Overall, restaurants that ban children tend to weather the complaints well. Many even see a surge in business. At Caruso's, an upscale Italian restaurant in Mooresville, North Carolina, reservations surged after the restaurant banned children under 5.

"I had several customers complain, get up and leave because children were bothering them, and the parents were doing nothing," owner Pasquale Caruso told the Mooresville Tribune. "It started to feel like it wasn't Caruso's anymore, that it was a local pizzeria instead."

But after the ban, he went from serving an average of 50 customers to 80 customers a day.

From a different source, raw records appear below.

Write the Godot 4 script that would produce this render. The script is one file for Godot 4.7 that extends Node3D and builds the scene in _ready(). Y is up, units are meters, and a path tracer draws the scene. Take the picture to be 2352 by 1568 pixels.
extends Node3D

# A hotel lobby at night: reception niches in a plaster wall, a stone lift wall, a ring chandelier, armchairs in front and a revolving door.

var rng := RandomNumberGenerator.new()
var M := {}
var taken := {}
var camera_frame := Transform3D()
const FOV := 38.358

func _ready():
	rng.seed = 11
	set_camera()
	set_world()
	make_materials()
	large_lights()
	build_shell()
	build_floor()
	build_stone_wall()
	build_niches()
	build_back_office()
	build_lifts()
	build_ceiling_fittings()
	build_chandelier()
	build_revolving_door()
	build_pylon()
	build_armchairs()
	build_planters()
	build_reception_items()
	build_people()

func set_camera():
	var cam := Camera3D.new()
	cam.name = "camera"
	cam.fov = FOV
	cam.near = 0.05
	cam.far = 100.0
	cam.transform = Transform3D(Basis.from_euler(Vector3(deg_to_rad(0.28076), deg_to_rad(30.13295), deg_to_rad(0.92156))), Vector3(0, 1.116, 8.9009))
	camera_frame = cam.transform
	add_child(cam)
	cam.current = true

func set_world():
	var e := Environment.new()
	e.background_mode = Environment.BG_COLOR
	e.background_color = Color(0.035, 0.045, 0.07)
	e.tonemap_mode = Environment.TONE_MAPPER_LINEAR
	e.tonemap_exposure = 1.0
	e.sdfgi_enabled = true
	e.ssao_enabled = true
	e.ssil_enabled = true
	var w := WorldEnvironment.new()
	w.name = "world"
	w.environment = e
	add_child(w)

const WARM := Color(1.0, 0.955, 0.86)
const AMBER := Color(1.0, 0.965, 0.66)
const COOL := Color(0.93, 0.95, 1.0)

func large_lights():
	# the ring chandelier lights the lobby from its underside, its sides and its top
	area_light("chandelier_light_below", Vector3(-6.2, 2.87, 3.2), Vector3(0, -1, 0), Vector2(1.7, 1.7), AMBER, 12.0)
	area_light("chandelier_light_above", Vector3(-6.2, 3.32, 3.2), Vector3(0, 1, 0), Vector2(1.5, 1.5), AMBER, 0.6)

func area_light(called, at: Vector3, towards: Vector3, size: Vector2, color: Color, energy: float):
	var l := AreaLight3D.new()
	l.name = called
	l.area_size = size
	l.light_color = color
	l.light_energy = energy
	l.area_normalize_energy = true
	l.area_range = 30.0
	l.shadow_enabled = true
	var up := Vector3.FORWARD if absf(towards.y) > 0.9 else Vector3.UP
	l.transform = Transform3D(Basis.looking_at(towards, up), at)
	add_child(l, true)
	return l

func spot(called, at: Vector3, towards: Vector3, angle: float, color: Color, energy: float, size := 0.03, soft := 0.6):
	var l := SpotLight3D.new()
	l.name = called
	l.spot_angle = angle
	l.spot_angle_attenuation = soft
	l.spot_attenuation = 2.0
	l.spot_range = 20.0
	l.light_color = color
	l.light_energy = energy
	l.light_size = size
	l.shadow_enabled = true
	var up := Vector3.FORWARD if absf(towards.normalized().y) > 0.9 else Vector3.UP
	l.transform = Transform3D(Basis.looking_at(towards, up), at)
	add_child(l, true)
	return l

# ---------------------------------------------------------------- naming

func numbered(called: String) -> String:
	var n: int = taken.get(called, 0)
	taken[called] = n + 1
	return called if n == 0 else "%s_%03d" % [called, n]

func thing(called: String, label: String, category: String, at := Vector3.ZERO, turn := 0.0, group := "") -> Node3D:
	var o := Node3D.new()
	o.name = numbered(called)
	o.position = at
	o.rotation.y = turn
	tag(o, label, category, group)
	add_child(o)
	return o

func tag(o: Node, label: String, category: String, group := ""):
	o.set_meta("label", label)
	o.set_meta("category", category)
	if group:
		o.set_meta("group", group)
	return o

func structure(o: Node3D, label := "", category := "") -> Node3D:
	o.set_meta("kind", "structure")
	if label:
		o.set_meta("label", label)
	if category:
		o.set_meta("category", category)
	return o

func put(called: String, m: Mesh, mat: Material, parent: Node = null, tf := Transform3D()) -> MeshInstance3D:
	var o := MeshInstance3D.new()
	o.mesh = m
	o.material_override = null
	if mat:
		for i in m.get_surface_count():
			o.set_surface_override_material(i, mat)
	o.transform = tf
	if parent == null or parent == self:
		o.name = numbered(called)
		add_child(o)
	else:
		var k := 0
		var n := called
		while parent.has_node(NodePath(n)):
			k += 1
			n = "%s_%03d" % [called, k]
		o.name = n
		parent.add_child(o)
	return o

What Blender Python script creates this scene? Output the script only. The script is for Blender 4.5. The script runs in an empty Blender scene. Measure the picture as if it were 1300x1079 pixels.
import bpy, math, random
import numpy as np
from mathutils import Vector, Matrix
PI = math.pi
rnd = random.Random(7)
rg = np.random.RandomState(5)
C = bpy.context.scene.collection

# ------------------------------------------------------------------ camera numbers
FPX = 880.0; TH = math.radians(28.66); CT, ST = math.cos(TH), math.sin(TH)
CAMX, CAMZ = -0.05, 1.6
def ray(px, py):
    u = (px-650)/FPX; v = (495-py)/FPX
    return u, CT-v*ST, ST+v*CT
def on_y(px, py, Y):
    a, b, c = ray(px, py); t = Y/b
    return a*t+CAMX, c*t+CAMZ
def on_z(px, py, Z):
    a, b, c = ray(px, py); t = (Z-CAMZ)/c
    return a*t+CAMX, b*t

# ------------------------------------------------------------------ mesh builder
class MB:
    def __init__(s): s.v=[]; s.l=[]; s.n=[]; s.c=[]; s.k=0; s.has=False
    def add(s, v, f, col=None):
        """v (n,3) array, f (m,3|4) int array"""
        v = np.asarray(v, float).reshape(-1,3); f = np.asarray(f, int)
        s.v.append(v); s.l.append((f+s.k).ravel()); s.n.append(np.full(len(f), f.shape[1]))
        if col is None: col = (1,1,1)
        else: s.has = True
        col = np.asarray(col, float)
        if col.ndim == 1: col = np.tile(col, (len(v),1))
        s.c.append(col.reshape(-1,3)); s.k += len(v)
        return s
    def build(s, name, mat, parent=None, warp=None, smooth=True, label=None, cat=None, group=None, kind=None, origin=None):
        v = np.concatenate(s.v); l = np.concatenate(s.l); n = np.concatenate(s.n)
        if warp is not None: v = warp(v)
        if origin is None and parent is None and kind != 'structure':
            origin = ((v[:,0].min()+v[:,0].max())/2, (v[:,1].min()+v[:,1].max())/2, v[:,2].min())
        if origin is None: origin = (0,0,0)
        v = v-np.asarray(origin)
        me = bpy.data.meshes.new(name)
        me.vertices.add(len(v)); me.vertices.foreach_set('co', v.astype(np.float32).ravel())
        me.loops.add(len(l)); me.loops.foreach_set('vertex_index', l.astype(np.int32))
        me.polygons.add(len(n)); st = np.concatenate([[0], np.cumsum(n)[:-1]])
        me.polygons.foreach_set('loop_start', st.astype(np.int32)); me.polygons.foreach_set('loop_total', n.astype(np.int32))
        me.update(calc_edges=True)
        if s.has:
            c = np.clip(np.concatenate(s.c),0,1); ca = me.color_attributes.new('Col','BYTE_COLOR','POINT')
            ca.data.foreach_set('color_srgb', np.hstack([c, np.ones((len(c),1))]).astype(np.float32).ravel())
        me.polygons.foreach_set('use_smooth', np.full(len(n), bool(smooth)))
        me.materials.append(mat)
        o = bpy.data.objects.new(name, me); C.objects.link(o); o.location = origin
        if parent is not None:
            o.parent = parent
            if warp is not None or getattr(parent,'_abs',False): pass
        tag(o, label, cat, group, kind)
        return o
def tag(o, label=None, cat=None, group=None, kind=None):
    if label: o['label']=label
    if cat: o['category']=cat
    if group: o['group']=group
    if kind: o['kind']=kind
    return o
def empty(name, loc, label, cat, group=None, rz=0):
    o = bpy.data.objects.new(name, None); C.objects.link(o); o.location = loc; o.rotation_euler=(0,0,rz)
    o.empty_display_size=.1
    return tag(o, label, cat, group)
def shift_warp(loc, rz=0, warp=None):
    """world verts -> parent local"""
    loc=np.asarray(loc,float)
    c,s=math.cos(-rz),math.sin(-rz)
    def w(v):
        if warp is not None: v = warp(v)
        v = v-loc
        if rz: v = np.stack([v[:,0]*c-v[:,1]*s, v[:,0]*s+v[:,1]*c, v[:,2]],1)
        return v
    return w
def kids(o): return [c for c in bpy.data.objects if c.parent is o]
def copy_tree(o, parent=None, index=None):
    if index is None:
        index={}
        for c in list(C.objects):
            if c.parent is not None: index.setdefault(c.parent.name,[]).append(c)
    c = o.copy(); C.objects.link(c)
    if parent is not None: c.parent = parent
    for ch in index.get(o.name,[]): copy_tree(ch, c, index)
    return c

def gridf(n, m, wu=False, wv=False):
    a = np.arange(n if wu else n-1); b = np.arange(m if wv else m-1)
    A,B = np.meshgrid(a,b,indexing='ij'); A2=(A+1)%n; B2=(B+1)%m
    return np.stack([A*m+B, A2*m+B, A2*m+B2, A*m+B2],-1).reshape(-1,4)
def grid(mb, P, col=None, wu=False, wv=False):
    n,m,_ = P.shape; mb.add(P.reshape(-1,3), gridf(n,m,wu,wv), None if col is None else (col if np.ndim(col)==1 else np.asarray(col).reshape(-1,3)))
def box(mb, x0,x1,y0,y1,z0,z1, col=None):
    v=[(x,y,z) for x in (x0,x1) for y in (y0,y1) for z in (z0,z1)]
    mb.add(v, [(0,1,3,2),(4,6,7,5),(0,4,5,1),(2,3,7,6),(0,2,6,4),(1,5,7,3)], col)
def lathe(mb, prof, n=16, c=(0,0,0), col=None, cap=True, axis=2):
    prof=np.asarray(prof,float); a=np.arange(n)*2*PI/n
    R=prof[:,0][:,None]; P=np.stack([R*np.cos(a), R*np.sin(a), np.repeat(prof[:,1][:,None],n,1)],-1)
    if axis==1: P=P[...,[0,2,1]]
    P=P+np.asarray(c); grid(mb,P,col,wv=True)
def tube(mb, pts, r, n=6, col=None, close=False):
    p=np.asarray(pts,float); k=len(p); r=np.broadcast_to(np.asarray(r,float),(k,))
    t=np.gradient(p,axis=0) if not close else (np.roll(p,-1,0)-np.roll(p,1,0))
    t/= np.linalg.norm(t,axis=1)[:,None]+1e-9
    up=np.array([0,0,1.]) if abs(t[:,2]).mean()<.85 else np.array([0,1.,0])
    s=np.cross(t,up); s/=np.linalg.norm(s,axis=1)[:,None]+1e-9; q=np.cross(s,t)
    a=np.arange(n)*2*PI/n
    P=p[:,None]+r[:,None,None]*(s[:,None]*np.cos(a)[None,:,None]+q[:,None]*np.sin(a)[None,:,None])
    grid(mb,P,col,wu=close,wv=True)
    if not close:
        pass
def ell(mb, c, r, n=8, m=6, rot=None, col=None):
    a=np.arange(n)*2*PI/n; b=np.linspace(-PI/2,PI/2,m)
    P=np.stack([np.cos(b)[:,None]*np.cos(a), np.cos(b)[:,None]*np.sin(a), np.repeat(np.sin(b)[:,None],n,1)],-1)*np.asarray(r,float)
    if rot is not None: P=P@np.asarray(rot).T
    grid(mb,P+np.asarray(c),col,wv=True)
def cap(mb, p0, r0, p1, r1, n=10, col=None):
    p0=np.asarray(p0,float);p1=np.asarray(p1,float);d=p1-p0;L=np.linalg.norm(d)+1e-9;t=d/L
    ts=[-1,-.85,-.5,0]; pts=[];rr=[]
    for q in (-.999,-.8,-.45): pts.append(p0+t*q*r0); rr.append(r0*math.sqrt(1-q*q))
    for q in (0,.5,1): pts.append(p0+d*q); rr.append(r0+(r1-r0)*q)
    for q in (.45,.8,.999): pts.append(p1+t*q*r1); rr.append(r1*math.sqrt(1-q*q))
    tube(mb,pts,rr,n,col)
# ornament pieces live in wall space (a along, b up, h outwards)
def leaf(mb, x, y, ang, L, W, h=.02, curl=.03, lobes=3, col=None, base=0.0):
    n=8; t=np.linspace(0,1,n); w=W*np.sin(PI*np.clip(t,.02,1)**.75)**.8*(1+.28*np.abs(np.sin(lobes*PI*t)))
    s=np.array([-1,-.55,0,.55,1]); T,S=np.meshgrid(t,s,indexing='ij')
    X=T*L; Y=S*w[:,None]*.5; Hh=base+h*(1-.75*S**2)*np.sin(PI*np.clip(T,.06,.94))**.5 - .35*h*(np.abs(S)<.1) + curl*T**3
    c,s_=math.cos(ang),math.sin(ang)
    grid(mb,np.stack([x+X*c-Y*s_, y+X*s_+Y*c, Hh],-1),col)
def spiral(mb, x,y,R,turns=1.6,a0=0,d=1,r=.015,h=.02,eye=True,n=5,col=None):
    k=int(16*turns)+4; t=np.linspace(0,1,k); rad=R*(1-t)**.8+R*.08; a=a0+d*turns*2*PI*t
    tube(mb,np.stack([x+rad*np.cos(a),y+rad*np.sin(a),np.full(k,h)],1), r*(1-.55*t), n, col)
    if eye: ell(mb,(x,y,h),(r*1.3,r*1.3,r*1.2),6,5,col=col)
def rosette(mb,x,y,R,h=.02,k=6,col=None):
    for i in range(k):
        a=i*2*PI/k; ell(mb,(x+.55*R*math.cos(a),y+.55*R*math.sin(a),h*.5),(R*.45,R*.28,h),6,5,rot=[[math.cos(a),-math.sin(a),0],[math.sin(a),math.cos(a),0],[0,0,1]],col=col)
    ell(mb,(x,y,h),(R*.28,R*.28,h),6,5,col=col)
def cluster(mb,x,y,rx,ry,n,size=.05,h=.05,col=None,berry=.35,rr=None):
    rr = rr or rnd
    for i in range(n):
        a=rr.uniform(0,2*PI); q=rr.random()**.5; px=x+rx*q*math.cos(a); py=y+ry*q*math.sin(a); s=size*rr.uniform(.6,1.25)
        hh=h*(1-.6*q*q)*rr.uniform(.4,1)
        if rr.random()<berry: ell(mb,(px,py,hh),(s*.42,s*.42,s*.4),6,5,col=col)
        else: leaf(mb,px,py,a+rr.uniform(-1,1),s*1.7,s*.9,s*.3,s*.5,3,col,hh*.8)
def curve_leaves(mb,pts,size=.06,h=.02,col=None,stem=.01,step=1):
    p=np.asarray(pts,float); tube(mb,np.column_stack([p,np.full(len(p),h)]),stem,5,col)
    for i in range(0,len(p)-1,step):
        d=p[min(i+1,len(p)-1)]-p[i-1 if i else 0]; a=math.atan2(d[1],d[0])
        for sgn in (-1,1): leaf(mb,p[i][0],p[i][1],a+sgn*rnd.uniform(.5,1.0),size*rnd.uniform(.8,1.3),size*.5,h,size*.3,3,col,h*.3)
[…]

Markl, of Oma’s Küche, doesn’t expect it to affect his business at all. His restaurant is typically full, he says, and there are plenty of other places for parents to go. And he has received support from other restaurateurs, he told the Local — in particular, one local innkeeper who texted him a message of support. “He said that he has been thinking of this idea for 22 years and wanted to do it, but he simply does not have the courage,” Markl said.